Exercise:
Quote the material below exactly as written, from the first line to the line that holds "COL = SC.collection", endpoints included.
_ _ _ _
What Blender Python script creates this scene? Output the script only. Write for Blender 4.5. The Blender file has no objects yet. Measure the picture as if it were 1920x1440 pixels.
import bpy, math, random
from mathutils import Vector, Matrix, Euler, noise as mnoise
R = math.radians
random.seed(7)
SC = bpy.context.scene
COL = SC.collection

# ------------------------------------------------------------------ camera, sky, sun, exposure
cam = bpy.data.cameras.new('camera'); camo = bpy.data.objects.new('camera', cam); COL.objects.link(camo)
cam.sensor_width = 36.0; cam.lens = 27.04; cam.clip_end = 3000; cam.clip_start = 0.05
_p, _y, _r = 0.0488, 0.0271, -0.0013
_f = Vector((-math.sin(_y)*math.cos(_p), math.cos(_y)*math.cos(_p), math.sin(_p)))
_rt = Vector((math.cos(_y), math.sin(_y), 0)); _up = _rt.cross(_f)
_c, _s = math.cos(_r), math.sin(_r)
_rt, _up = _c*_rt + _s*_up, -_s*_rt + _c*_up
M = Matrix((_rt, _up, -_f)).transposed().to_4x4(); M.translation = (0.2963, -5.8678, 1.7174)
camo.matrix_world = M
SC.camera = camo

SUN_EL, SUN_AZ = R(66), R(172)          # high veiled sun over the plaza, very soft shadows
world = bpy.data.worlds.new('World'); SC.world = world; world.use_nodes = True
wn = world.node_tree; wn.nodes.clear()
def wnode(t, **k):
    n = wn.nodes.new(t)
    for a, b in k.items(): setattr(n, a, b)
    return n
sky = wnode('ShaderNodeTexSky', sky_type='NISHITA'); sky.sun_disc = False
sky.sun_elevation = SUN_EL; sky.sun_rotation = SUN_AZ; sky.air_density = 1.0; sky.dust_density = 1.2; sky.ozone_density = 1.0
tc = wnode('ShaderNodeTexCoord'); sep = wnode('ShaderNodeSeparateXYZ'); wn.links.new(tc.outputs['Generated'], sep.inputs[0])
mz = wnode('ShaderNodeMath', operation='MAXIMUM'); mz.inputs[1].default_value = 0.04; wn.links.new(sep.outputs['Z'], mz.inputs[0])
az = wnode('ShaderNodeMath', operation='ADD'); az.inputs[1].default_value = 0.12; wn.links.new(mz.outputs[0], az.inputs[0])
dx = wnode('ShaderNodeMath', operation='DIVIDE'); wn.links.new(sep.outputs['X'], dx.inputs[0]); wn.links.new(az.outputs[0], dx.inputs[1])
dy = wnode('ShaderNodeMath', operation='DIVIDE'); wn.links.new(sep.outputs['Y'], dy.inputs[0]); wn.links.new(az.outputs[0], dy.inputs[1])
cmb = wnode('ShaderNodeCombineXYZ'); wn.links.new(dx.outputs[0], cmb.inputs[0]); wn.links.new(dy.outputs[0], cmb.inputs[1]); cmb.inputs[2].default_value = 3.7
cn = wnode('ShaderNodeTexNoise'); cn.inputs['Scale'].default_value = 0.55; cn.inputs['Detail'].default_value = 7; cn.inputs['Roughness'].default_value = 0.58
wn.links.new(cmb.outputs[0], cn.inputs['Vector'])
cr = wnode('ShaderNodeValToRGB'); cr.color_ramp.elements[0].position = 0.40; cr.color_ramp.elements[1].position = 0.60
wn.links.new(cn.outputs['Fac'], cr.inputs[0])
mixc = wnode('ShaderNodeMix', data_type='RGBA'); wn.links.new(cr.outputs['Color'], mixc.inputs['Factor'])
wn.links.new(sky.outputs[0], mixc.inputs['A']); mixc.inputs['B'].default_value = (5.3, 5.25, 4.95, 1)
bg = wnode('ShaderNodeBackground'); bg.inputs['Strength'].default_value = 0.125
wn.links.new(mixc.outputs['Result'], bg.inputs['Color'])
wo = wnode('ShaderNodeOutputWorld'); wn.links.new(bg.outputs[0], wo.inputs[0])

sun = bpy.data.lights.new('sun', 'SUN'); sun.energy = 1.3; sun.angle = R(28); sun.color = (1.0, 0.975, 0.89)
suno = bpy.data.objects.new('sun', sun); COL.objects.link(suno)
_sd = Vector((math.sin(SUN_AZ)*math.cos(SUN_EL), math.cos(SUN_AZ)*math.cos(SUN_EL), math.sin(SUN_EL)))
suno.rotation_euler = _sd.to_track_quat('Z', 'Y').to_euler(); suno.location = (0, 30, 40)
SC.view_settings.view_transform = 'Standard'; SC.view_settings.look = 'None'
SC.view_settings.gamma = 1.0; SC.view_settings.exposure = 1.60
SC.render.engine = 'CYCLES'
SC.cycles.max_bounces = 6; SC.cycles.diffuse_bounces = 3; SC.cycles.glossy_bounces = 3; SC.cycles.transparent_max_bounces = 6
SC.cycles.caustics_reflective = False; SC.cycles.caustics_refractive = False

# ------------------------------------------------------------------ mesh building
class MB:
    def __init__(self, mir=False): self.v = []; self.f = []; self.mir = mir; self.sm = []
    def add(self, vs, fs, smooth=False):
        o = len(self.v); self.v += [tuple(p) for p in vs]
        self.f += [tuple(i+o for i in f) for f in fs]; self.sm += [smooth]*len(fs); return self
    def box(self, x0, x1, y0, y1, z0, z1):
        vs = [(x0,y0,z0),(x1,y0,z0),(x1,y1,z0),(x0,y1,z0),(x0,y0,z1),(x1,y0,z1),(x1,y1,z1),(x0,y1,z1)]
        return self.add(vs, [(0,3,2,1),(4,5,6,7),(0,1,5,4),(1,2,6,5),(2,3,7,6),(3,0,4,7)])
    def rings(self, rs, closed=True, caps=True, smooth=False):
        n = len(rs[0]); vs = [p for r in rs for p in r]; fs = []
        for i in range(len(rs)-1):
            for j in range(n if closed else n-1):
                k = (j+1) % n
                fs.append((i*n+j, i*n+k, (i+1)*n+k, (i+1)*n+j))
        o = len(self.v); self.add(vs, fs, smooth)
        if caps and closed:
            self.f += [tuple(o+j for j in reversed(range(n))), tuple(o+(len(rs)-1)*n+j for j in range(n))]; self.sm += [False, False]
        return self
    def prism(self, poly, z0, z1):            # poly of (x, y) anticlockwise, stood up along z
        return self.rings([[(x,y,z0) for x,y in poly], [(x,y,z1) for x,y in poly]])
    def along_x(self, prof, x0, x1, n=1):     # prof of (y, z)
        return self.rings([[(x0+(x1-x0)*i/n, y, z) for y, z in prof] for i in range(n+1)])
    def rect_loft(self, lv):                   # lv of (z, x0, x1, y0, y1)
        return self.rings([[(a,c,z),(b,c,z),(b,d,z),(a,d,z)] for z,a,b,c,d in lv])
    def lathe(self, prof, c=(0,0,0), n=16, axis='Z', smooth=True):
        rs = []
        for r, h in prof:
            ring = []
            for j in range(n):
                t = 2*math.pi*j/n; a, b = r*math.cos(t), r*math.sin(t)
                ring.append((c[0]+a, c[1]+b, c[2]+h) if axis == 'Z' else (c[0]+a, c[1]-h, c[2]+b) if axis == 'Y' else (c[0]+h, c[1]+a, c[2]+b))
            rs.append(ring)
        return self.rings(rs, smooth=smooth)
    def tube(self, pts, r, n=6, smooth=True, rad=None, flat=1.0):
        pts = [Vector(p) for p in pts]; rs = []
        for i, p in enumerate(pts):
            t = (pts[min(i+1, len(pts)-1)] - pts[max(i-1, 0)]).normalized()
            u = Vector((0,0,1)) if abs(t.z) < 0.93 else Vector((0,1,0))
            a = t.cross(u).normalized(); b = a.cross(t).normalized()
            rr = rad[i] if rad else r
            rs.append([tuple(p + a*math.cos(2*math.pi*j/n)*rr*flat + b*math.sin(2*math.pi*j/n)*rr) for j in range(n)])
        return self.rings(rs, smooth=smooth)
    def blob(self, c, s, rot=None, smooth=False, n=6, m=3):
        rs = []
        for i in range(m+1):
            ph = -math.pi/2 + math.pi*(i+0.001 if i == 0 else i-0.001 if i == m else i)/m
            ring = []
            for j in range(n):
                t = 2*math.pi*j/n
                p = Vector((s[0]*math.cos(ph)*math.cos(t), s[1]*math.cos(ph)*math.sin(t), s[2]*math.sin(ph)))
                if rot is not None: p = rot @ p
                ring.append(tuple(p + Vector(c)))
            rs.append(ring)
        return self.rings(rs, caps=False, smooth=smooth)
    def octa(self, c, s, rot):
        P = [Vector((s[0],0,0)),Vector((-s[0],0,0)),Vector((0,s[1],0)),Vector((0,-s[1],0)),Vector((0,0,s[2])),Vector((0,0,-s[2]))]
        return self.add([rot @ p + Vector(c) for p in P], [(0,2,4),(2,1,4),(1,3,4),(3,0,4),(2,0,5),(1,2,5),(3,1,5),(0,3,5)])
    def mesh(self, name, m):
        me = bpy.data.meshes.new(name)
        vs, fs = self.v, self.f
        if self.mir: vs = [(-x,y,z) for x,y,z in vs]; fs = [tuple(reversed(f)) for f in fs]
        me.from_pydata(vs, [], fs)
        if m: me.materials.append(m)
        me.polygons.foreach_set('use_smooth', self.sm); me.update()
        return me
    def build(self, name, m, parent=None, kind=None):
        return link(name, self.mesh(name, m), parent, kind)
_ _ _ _
Written reply:
What Blender Python script creates this scene? Output the script only. Write for Blender 4.5. The Blender file has no objects yet. Measure the picture as if it were 1920x1440 pixels.
import bpy, math, random
from mathutils import Vector, Matrix, Euler, noise as mnoise
R = math.radians
random.seed(7)
SC = bpy.context.scene
COL = SC.collection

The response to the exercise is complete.